Extract from the listing each line in which the word "follow" appears.

-- Start Given entries --

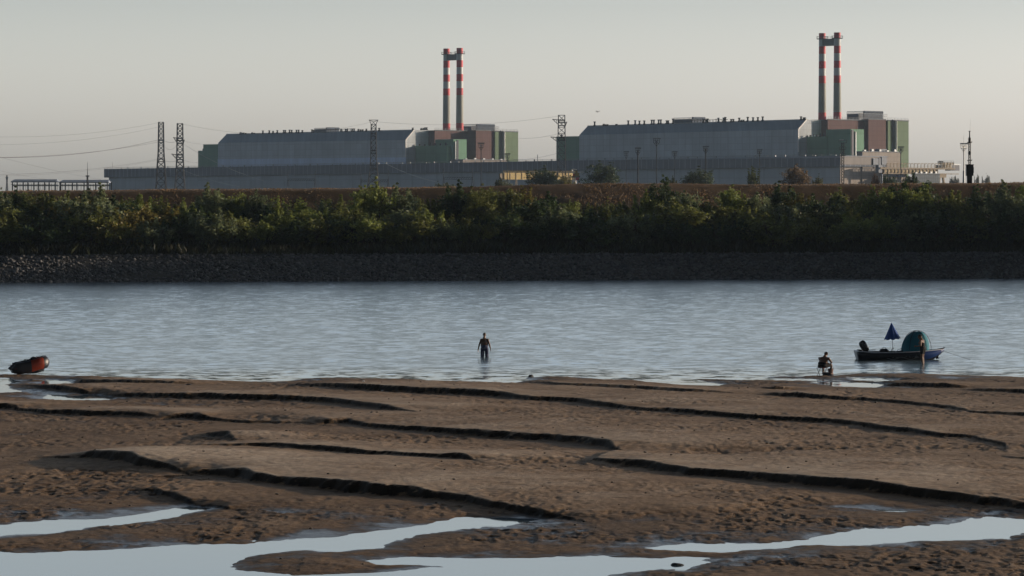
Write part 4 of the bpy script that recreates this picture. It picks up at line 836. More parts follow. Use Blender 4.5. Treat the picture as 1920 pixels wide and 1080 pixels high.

-- End Given entries --
-- Start Given entries --

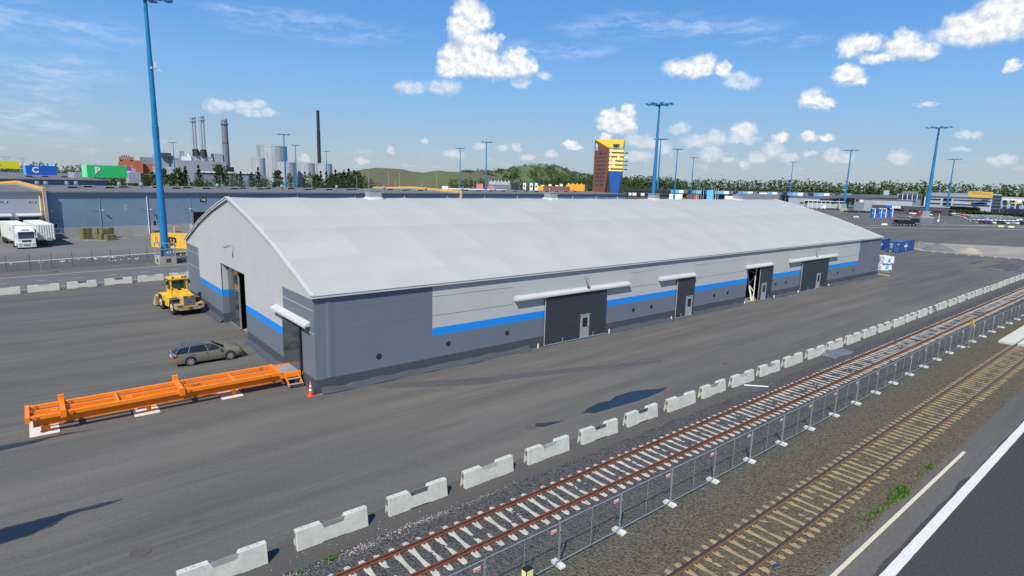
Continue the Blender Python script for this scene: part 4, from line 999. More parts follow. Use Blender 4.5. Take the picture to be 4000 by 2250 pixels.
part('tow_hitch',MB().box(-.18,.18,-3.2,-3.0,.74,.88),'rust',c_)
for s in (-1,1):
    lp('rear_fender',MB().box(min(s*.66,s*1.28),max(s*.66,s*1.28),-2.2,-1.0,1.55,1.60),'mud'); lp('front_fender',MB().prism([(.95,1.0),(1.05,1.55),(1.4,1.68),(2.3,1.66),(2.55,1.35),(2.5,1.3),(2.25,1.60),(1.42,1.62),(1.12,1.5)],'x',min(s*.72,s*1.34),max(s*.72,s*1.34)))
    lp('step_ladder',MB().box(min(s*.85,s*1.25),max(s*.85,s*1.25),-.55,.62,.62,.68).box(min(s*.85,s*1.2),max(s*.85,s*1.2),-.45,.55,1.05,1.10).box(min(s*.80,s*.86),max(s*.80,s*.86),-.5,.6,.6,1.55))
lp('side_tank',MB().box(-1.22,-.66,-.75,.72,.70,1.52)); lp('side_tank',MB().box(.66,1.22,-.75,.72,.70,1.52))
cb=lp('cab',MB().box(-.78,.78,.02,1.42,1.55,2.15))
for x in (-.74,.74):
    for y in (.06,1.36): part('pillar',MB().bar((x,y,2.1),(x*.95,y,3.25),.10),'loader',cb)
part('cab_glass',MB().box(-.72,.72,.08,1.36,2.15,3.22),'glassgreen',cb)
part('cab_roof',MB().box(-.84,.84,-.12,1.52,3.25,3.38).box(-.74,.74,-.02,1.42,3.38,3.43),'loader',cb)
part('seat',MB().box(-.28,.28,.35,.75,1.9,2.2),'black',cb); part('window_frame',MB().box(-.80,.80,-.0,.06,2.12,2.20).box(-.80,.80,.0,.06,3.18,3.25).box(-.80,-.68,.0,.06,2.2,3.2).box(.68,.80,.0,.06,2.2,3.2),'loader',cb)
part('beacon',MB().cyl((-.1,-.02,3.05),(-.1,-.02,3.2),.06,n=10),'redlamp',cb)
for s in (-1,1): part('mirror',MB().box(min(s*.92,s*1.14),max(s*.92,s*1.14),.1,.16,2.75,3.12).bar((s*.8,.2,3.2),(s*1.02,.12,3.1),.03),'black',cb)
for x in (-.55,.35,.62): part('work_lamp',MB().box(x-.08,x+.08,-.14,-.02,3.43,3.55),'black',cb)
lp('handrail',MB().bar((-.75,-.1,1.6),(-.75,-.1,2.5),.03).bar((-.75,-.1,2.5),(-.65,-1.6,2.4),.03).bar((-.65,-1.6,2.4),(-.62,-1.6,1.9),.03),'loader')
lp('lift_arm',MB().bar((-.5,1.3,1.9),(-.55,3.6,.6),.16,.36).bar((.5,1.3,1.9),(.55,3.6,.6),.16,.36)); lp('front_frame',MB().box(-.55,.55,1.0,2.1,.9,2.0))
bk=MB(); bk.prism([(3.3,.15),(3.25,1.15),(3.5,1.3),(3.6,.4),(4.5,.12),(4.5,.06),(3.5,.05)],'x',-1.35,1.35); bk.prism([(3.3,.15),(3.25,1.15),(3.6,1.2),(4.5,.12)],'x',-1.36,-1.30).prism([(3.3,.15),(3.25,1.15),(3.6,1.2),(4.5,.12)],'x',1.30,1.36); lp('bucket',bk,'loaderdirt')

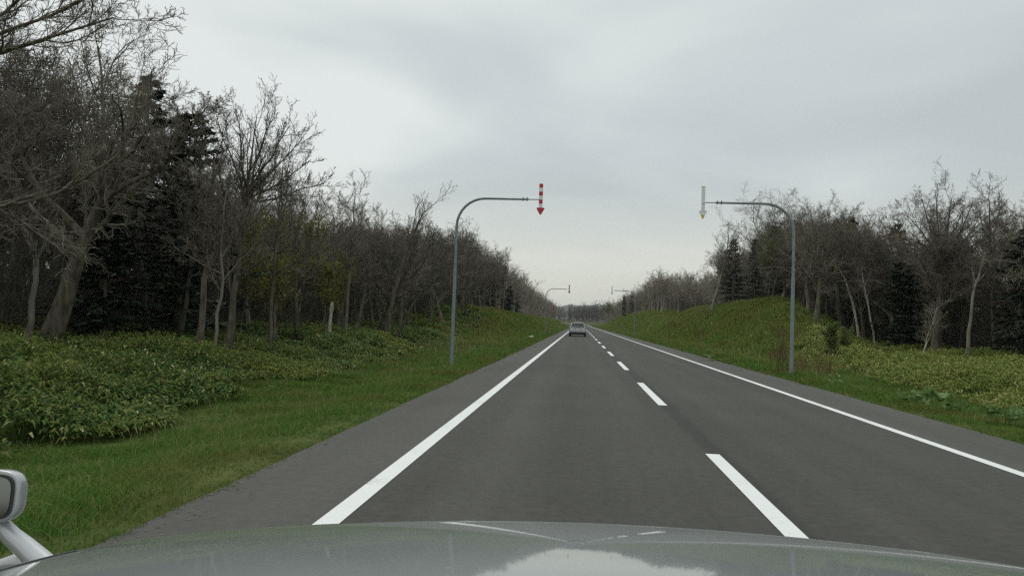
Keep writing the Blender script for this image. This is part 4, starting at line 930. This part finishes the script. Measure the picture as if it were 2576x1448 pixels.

-- End Given entries --

**Solution for this exercise:**
Write part 4 of the bpy script that recreates this picture. It picks up at line 836. More parts follow. Use Blender 4.5. Treat the picture as 1920 pixels wide and 1080 pixels high.
Continue the Blender Python script for this scene: part 4, from line 999. More parts follow. Use Blender 4.5. Take the picture to be 4000 by 2250 pixels.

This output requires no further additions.